EPV for z/OS

EPV for z/OS provides you with Hardware and Software Cost Control, Performance Analysis and Capacity Planning know-how, Advanced Statistical Analysis, Automatic Control of Configuration Changes and much more.

Hardware and Software Cost Control

EPV for z/OS Resources provides a complete vision of the “health” of all critical resources of your systems, especially those shared amongst different z/OS systems such as processors (including zIIP and crypto), disks, physical control units, coupling facilities and channels. An integrated Enterprise view is presented and identifies any saturation points or performance efficiency problems. The time period and resource causing the bottleneck can be easily identified by our intuitive use of colour coding. EPV for z/OS SW-Cost vision supports both the TFP and WLC IBM software costs policies, providing all the necessary metrics to manage the MSU utilization both at the system and subsystem levels. EPV reports both the total and the highest “4-hours rolling average” value, used by IBM to charge its monthly fee.

Performance Analysis know-how embedded

EPV for z/OS Workloads provides a complete vision of all the workloads running on your systems. Utilizing extensive drill-down capabilities, you can explore workload performance and consumption at the address space or transaction level. For Batch, CICS, DDF, IMS, MQ and WebSphere workloads, throughput, consumption and response times are identified for critical jobs and transactions. EPV for z/OS Trend vision provides daily and monthly productivity and resource consumption trends at the system and workload levels. This will assist in the understanding of workload growth and its impact on your systems. An advanced statistical methodology spots positive or negative growth trends that lie outside of a normal distribution. Regression analysis is also performed to estimate CPU latent demand for saturated systems.
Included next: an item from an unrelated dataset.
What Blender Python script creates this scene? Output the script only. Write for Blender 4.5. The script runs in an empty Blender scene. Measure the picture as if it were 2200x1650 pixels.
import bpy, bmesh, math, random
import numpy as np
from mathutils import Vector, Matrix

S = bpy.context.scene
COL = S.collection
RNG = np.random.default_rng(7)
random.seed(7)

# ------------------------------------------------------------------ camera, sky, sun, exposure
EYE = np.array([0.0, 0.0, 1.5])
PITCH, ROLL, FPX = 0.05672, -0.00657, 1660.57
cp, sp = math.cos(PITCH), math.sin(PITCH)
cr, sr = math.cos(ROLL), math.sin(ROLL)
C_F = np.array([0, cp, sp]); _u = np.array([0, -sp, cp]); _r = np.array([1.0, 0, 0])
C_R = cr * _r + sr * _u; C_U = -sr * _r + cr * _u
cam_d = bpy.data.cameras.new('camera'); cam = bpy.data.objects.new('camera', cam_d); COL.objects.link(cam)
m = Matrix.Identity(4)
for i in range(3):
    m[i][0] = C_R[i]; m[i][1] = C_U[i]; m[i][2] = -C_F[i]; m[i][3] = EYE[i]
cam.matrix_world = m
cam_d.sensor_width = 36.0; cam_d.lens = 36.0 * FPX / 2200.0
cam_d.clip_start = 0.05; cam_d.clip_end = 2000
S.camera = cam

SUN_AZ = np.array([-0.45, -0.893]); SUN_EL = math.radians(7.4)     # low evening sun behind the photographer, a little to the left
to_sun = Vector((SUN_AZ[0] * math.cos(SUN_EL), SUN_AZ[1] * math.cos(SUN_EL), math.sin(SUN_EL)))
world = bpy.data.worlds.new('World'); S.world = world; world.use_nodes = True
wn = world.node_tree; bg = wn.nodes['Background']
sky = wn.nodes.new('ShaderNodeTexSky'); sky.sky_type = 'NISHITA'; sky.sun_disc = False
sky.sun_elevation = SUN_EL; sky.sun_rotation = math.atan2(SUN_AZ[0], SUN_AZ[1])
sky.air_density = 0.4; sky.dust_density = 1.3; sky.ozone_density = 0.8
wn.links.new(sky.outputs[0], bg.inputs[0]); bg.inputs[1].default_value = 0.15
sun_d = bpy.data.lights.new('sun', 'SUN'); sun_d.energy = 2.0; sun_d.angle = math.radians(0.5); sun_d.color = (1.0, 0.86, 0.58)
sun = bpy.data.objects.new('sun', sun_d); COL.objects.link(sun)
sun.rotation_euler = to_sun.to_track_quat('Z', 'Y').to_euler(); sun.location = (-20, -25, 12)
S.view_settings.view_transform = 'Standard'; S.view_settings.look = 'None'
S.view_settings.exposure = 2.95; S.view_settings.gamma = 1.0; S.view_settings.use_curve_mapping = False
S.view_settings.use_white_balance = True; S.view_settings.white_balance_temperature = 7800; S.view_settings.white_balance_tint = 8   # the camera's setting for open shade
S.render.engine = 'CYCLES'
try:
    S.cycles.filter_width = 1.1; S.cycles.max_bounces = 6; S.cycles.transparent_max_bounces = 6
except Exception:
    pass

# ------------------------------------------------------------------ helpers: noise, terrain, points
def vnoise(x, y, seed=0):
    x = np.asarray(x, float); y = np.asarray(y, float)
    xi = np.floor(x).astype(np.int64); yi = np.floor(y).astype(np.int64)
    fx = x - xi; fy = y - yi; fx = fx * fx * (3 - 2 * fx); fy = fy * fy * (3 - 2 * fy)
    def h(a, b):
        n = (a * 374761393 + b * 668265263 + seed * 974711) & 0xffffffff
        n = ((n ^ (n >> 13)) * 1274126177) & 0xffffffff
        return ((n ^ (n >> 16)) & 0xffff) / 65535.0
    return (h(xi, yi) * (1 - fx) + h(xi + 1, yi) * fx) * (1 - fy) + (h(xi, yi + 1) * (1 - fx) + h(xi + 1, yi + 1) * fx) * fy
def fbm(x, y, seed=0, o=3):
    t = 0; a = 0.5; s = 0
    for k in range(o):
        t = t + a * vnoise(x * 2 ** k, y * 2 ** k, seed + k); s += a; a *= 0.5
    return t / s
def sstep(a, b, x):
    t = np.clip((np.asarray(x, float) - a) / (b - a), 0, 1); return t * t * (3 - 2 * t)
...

Automatic Control of Configuration Changes

EPV for z/OS Configuration provides a detailed report of the hardware and software configuration for the z/OS and OS/390 environments, including the total DASD space by provider and physical control unit. EPV provides a global view of shared resources, such as machines (CEC), Coupling Facilities and Storage Processors by correlating data produced by different sources and systems. EPV for z/OS audits configuration changes at the hardware, system and software level.

Access to available data

EPV for z/OS uses standard measures normally available in the z/OS environments and supports various sources, such as ITRM (IT Resource Management), MXG (Merrill’s eXpanded Guide) or native SMF, RMF and IMS data. EPV optimises data collection by using existing summarised data, limiting the number of variables, using intelligent filters and avoiding data duplication and redundancy. The product’s architecture is modular and user-friendly. EPV can be installed on most of the popular hardware and software platforms available on the market.

Using “de facto” Standard Technologies

All reports are produced in simple static HTML pages published on a server of your choice and can be accessed by your favourite internet browser. All the tables provided in the reports can be exported individually or together to a MS-Excel spreadsheet.

Architecture

EPV for z/OS architecture is based on the following three layers:
• An interface to collect input data;
• An engine to correlate and aggregate data;
• An engine to produce HTML pages;

The EPV Performance database is based on standard SAS files, SQL relational databases or data sets in the Hadoop Distributed File System.

Requirements

EPV for z/OS has no pre-requisites; it’s an “out of the box” solution which integrates a light version of the EPV zParser product to interpret the needed SMF records and all the other input data required.

EPV for z/OS can also run on top of SAS. In this case the requirements are:
• Availability of a SAS System Base module at least on a PC;
• Availability of one of the following products: SAS ITRM, MXG.